We have seen some rough conditions over the last five years in Cleveland, and do not have any way to report abuse to an impartial third party.  In addition, there is no way that government can receive complaints since the Ombudsman went out of business.

  • We have received complaints that shelter staff become violent against homeless people and keep their job.
  • We have received complaints that security staff proposition and offer to take home shelter residents and still maintain their job. 
  • We have had the experience when a police officer is discharged or put on leave from his job for some questionable (often violent) behavior and publicly identified in the newspaper but continues to work security at the shelter.
  • We have received complaints that security staff threaten people with a stun gun if they do not be quiet.
  • We have received complaints that shelter staff are careless with private information or say that a woman must give over her personal information or she cannot get a bed.
  • We have received complaints that shelter staff threatened to call the Child Abuse Hotline if a woman were to bring her children to the shelter. 
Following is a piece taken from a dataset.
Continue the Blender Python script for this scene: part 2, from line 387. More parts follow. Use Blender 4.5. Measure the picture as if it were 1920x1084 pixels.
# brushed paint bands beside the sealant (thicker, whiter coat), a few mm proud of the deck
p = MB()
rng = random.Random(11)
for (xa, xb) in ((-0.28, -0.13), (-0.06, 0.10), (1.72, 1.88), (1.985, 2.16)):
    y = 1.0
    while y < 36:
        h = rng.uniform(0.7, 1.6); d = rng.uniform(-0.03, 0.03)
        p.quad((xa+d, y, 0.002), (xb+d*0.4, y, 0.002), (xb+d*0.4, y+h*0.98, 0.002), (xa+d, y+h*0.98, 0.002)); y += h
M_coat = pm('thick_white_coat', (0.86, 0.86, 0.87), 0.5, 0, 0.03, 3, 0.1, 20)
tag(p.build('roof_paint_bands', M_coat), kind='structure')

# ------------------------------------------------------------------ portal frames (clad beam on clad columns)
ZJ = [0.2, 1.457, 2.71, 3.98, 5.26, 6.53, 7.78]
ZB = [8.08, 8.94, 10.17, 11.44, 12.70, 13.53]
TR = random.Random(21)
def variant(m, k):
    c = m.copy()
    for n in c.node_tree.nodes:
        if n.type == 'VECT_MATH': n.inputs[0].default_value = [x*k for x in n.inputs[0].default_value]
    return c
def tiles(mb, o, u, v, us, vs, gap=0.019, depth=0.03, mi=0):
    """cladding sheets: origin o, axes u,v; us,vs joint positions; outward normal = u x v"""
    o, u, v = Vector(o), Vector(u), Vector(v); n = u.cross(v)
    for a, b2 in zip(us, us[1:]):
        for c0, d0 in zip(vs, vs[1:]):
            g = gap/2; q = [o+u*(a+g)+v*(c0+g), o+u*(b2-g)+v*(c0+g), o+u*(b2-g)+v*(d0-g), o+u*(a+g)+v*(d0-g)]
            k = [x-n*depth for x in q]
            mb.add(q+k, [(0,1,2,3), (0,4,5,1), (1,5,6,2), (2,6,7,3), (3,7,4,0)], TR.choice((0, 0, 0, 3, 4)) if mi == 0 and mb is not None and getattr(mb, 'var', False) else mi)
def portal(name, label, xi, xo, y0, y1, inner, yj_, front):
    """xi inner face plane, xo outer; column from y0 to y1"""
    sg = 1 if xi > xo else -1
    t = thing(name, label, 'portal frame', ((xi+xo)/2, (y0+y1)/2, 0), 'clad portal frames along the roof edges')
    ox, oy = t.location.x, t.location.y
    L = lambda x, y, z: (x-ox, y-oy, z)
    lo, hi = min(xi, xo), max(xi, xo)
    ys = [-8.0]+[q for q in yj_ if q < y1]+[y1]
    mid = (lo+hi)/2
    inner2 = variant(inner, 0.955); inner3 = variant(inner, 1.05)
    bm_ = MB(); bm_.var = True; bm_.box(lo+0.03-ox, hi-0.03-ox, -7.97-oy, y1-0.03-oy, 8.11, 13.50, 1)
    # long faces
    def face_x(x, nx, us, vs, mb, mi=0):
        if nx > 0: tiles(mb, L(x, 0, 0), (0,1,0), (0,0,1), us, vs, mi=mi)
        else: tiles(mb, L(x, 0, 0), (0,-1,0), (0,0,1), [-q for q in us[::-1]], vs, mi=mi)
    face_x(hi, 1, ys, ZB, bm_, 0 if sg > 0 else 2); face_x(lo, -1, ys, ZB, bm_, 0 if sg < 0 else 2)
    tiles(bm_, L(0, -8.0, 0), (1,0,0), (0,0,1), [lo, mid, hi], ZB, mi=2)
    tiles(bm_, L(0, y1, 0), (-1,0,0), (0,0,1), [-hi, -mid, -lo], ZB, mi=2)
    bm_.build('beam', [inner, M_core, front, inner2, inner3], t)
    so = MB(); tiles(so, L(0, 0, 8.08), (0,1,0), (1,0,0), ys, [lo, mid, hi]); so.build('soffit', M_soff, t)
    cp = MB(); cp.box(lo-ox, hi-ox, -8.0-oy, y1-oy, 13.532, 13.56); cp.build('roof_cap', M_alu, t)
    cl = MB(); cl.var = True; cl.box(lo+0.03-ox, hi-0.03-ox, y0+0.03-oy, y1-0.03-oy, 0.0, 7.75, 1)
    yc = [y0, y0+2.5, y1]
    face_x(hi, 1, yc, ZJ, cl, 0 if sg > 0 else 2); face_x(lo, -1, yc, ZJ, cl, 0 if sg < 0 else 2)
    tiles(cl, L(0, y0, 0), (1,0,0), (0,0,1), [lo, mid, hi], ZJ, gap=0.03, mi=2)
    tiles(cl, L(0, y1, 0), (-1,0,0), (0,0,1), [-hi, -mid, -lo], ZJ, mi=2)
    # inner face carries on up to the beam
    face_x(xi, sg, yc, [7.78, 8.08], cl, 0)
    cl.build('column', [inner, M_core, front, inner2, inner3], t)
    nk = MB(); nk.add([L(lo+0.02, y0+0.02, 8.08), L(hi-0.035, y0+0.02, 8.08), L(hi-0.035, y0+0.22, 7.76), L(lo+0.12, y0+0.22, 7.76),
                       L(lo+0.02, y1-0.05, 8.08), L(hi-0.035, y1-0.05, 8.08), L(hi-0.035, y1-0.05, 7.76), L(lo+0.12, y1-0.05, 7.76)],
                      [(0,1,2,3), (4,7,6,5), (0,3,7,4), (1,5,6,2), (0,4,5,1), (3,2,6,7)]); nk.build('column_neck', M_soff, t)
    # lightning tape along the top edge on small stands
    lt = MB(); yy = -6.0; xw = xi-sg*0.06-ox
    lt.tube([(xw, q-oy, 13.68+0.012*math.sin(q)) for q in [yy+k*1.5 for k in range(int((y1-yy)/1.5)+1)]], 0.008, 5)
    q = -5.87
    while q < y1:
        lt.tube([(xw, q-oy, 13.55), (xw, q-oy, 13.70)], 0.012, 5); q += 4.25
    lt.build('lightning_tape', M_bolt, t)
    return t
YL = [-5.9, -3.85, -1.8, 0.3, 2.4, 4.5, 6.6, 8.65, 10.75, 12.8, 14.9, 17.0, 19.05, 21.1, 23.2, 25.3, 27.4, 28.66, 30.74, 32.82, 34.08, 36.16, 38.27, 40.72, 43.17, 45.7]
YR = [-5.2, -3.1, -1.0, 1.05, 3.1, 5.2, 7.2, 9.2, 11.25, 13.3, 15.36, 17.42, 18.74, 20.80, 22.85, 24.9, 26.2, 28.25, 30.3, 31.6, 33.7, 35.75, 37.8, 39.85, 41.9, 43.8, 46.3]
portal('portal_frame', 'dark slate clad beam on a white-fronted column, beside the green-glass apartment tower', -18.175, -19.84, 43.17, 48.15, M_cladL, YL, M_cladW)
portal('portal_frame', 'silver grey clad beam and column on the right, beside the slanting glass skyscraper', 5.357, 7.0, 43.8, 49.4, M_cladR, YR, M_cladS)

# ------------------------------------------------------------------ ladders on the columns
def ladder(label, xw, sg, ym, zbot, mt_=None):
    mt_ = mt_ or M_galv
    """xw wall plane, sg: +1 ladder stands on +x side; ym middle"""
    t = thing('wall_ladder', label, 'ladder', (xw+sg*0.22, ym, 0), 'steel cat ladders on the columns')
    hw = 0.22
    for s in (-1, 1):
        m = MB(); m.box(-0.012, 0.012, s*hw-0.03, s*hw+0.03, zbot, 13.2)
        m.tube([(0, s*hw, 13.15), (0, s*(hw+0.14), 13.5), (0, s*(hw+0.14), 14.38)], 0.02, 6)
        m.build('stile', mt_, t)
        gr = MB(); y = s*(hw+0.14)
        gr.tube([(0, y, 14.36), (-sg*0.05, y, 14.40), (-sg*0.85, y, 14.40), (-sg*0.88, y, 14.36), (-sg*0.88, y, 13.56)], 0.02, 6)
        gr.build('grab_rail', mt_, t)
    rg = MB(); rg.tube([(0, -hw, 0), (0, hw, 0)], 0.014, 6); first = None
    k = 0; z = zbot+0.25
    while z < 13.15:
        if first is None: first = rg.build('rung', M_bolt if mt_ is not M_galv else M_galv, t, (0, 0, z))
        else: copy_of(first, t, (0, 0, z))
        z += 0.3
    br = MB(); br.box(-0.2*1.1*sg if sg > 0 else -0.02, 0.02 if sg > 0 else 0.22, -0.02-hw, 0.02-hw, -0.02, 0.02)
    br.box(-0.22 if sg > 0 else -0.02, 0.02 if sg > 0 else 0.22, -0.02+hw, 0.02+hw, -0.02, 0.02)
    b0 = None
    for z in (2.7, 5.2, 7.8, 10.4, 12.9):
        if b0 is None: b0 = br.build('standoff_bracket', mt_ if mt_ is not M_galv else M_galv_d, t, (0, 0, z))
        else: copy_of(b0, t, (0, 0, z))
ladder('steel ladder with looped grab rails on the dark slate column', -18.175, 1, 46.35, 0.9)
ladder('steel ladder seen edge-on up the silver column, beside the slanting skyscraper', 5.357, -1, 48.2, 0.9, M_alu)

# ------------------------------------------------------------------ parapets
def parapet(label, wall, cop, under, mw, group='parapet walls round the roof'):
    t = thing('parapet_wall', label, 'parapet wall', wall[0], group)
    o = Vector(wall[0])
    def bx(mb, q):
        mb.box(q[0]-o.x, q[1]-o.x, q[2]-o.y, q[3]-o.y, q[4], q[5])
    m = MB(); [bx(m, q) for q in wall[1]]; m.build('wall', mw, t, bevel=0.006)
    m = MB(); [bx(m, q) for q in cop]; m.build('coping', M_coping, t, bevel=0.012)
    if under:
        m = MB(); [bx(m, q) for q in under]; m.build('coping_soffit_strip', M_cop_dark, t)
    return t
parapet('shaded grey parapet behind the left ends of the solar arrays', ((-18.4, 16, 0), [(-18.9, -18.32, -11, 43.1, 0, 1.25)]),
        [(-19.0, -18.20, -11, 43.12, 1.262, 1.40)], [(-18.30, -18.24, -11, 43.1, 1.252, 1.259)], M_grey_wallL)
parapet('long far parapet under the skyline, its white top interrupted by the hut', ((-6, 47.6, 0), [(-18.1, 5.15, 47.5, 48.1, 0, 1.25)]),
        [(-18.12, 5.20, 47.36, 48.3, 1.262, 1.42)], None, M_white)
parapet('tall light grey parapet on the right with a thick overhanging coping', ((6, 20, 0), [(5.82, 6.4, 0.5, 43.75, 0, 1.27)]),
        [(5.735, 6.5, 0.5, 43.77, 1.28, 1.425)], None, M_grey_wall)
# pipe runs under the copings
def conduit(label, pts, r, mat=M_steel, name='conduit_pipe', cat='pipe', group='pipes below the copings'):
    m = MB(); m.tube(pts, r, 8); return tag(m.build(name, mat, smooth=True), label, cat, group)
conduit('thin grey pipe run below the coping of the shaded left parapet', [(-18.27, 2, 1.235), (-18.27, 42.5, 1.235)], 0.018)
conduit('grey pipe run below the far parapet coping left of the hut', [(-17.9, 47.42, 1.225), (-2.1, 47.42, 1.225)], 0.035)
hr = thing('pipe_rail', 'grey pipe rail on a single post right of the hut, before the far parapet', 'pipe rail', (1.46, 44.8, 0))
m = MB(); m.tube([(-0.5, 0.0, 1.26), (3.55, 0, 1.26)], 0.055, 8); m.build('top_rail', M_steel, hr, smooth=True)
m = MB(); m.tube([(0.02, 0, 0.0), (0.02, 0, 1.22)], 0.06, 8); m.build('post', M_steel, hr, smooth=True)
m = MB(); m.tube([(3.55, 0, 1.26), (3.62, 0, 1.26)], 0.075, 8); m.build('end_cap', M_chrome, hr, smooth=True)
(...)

We are not the designated agency in the community to receive complaints, but we regularly get this written complaints about problems.  We know that especially women feel vulnerable in the shelters and are unwilling to complain.  They don't want to risk falling all the way to having to live on the streets or sleeping in a bus shelter.  There is no real protections for women that if they speak up at night that they  will be kicked out onto the streets.  The threat of immediate discharge is constantly thrown around by shelter staff.  In fact, the most memorable part of the Rev. Kelly Burd sleeping at the shelter in 2005 was that she witnessed an obviously mentally ill and upset woman kicked onto the streets at midnight.  I can still remember her describing this feeling of helplessness as this woman is walking under the street lamp in the middle of the dark July night into the unknown.  The County does not receive incident reports even when a client dies in the shelter at night.  Everything stays within the organization and all problems are supposed to be resolved by the shelter staff.  This system in Cleveland and in most cities is easily corrupted, and even though 80% of the dollars coming to a shelter are tax dollars government cannot say definitively that public dollars are not paying shelter staff to proposition women living in the shelter.  We, as taxpayers, don't really know what goes on at night in the shelters. 

This is not to say that the vast majority of staff who work at shelters are not amazing people who get paid way too little money to take care of our forgotten population. Most shelter staff only work in the shelters because they deeply care for people struggling in our society and are mission driven.   It is just when even the nicest people are left without oversight and have the lives of these people in their hands bad things happen.